Alternative views and dissent are features of growth and development 


AS THE world continues to change, it is to persons’ advantage to be positive influencing participants of this aspect of nature. In 2002, Desmond Hoyte famously said, “Change is as necessary a part of politics as it is of life. Those who do not change become dinosaurs, irrelevant and eventually extinct. If we do not adapt to new circumstances, new challenges and new responsibilities we cannot survive, much less overcome.”
Undoubtedly, this was a feature that influenced his politics.

In the mid-1980s, the political division that had sustained the Cold War was beginning to show cracks to the advantage of the West. Hoyte’s response to this change was politically appropriate to the time. He steered Guyana from one political era to another, and though he had the option to resist change and emerge weakened after, astute politics carried the day.

Simultaneously, the global media landscape was changing, and tools of technology were becoming more accessible and affordable. Western powers had always maintained a strong influence in our media culture to retain their foothold in the region during the Cold War. People were travelling and sharing experiences on what was happening outside of our borders. In this environment Hoyte opened the media, which saw the advent of Stabroek News and television stations owned by Anthony Vieira, Rex McKay and C.N. Sharma.

Accepting that, outside of our homogeneous species, we have common and diverse interests would cause us to recognize that inherently alternative and dissenting views would be part of our interaction. Astute recognition would inform that one cannot run from the inevitable. Shrewd leadership would acknowledge that running from the inevitable carries consequences.

As Guyana continues to make further advancement in embracing modern technology, the people’s dissent and alternative views would become more pronounced. Government, political groups, organisations (including the trade union) and individuals who ignore the inevitable do so to their peril.

As a trade unionist, I am guided by the goal to see the creation of a just society. It was in pursuit of this that the masses revolted against a system that would have preferred to keep them in servitude and trample their inalienable rights. The trade union is birthed out of conflict in pursuit of equal rights, justice, and fair play to bring about growth and development in citizens/workers’ lives, in the workplace, and in wider society. Inevitably, we would be agitators, advocators, dissenters and supporters of issues that impact or threaten our goal.

The trade union began in the 20th century the process to advance the right to self-determination, which includes a gamut of issues. Some are the right to freedom of association and collective bargaining in the workplace; the right to internal self-government and sovereignty in the wider society. Trade unionists would therefore agitate and advocate to have these upheld. We dissent with those who threaten them; and if it becomes necessary, agitate and advocate for the removal from office of those who threaten them — through the ballot or other legitimate means.

The trade union did not do the hard work and lay the ground work (one man one vote, etc.) for self-government to allow itself to be shut out from the processes to deepen and strengthen same. Self-government for us means involving in acts that take on board the rights and opinions of the collective in defining and executing the national agenda.

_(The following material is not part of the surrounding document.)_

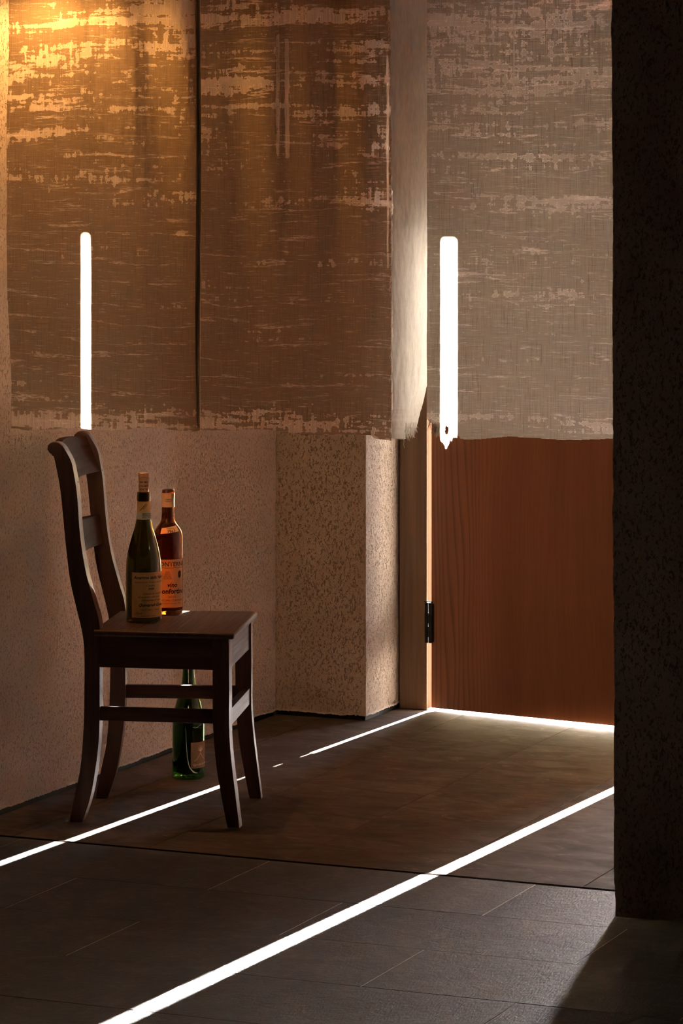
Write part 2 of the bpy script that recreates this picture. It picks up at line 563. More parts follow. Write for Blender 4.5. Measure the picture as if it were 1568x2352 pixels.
TL, TW = 0.6265, 0.3245
bm = bmesh.new()
box(bm, -TL / 2 + 0.0013, TL / 2 - 0.0013, -TW / 2 + 0.0005, TW / 2 - 0.0005, -0.012, 0.0, 0.0006, 1)
tile0 = obj('tile', bm, M['tile'], floor, 30)
first = True
k = 0
for row in range(11):
    vc = TH - 0.014 - TW * (row + 0.5)
    u0 = -2.408 if row % 2 == 0 else -2.095
    for i in range(-3, 9):
        uc = u0 + TL * (i + 0.5)
        if uc + TL / 2 < LW + 0.02 or uc > 2.6:
            continue
        o = tile0 if first else tile0.copy()
        if not first:
            COL.objects.link(o)
            o.parent = floor
        first = False
        o.location = (uc, vc, RNG.uniform(-0.0004, 0.0004))
        o.rotation_euler = (0, 0, RNG.uniform(-0.0006, 0.0006))

pw = 0.349
edges = [LW - 0.004, -3.709, -3.360, -3.011, -2.662, -2.313, -1.98]
first = True
for a, b in zip(edges[:-1], edges[1:]):
    bm = bmesh.new()
    box(bm, a + 0.0008, b - 0.0008, TH + 0.008, BV + 0.02, -0.03, -0.005 - RNG.uniform(0, 0.0006), 0.0008, 1)
    obj('floor_panel', bm, M['entry'], floor)
bm = bmesh.new()
box(bm, LW, -2.0, TH - 0.014, TH + 0.0075, -0.03, -0.0012)  # black strip stands in for the shade of the threshold gap
structure('gap_strip', bm, M['gap_shade'], 'thin black strip standing for the shaded gap along the edge of the slate tiles')
bm = bmesh.new()
box(bm, -25, 25, BV + 0.02, 60, -0.12, -0.005)
structure('ground', bm, M['concrete'], 'sunlit concrete ground outside the door')


# stucco walls with a broken plaster edge over a black base
def ragged_wall(bm, p0, p1, nrm, z1, seed, step=0.005, zb=0.008, thick=0.012, lip=True):
    """front skin of a wall from p0 to p1 (2D); its lower edge is broken; nrm points into the room"""
    p0 = Vector(p0); p1 = Vector(p1); nrm = Vector(nrm)
    L = (p1 - p0).length
    n = max(2, int(L / step))
    cols = []
    for i in range(n + 1):
        t = i / n
        q = p0.lerp(p1, t)
        zl = zb + 0.004 * fn(t * L * 9, seed) + 0.0028 * fn(t * L * 27, seed + 3) + 0.003 * fn(t * L * 160, seed + 7)
        out = nrm * (0.0015 + 0.002 * fn(t * L * 30, seed + 11))
        zu = zl + 0.005 + 0.004 * fn(t * L * 22, seed + 5)
        back = q - nrm * thick
        cols.append([bm.verts.new((back.x, back.y, zl + 0.002)), bm.verts.new((q.x + out.x, q.y + out.y, zl)),
                     bm.verts.new((q.x, q.y, zu)), bm.verts.new((q.x, q.y, z1))])
    for a, b in zip(cols[:-1], cols[1:]):
        f1 = bm.faces.new((a[0], b[0], b[1], a[1])); f1.material_index = 1
        f2 = bm.faces.new((a[1], b[1], b[2], a[2])); f2.material_index = 1
        bm.faces.new((a[2], b[2], b[3], a[3]))


def wall_obj(name, segs, slabs, mat, label, base):
    bm = bmesh.new()
    for s in segs:
        ragged_wall(bm, *s)
    for s in slabs:
        box(bm, *s)
    o = structure(name, bm, [mat, M['plaster_lip']], label)
    bb = bmesh.new()
    for s in base:
        box(bb, *s)
    return o, bb


H1 = 2.36
o, bb = wall_obj('wall_left', [((LW, -1.3), (LW, 8.561), (1, 0), 2.6, 1.0)],
                 [(LW - 0.16, LW - 0.012, -1.5, 9.0, -0.1, 2.6)], M['plaster'],
                 'tan stucco wall behind the chair', [(LW - 0.012, LW - 0.006, -1.3, 8.561, -0.01, 0.05)])
structure('baseboard_left', bb, M['tar'], 'black gap line under the broken plaster of the left wall')

PX = -3.5755          # side of the pilaster
PF = 8.561            # front of the pilaster
o, bb = wall_obj('wall_pilaster', [((LW, PF), (PX, PF), (0, -1), H1, 4.0), ((PX, PF), (PX, 8.823), (1, 0), H1, 9.0)],
                 [(LW - 0.02, PX - 0.012, PF + 0.012, 8.98, -0.1, H1)], M['plaster_rough'],
                 'projecting rough stucco corner left of the door frame',
                 [(LW, PX - 0.006, PF + 0.006, PF + 0.012, -0.01, 0.05), (PX - 0.012, PX - 0.006, PF + 0.006, 8.98, -0.01, 0.05)])
structure('baseboard_pilaster', bb, M['tar'], 'black tarred base under the stucco corner by the door')

JL, JR, DH = -3.485, -2.552, 1.914
bm = bmesh.new()
box(bm, PX - 0.02, JL - 0.03, BV + 0.10, BV + 0.16, -0.1, H1)
box(bm, JR + 0.03, -1.8, BV, BV + 0.16, -0.1, H1)
box(bm, PX - 0.02, -1.8, BV, BV + 0.16, DH + 0.075, H1)
structure('wall_back', bm, M['plaster'], 'stucco wall around and above the wooden door')
bm = bmesh.new()
box(bm, -2.0, -1.85, TH, BV + 0.16, -0.1, H1)
structure('wall_right', bm, M['plaster'], 'stucco side wall of the entry hidden beyond the dark pillar')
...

On the issue of sovereignty, the trade union remains committed to Guyana maintaining its lands and water zones as at independence. In the 1980s, when the Guyana/Venezuela border issue was taking an ugly turn, the trade union agitated in the Caribbean and secured the support of the regional labour movement. The Guyana Trades Union Congress took this matter to the Inter-American Regional Organisation of Workers (ORIT), who joined with Guyana in calling for peaceful and expeditious settlement of the controversy.

Trade unionists that refuse to settle for less when better can and must be done in the achievement of our principal goal would be unafraid to exercise their constitutional rights and freedoms in pursuit of same. The right to freedom of expression (Article 146), protected in the Constitution, includes dissenting and expressing alternative views. The role of the trade union in the nation’s economy, outlined in Article 38, and our involvement in the management and decision-making processes that impact citizens/workers, as specified in Article 149C, are not expected to see abrogation of responsibility on our part.

It is not lost on me that trade union activism would attract the wrath of the political establishment. Equally, I am aware that a smart opposition would seek to represent the values the trade union stands for, impress on the society its commitment to citizens/ workers’ well-being; and, from a political standpoint, seek to aid its chance of getting into office.

Similarly, a smarter government recognises that the trade union would not be contained or silenced in advancing its goal, and would avoid engaging in acts of transgressions, violations and mismanagement which, as a matter of duty, would not be supported by the trade union.

The trade union is here to stay. Once there is injustice and inequity in society, our voices will be heard. There may be moments when our voices can be considered not strong enough, but rest assured, our voices shall never be stilled. The values that birthed our existence in 1905 are still relevant, and even moreso now that the world is clamouring for, and moving towards, good governance. Hoyte is not among us today, but the principle that informed his navigation of an ever changing landscape remains eternal.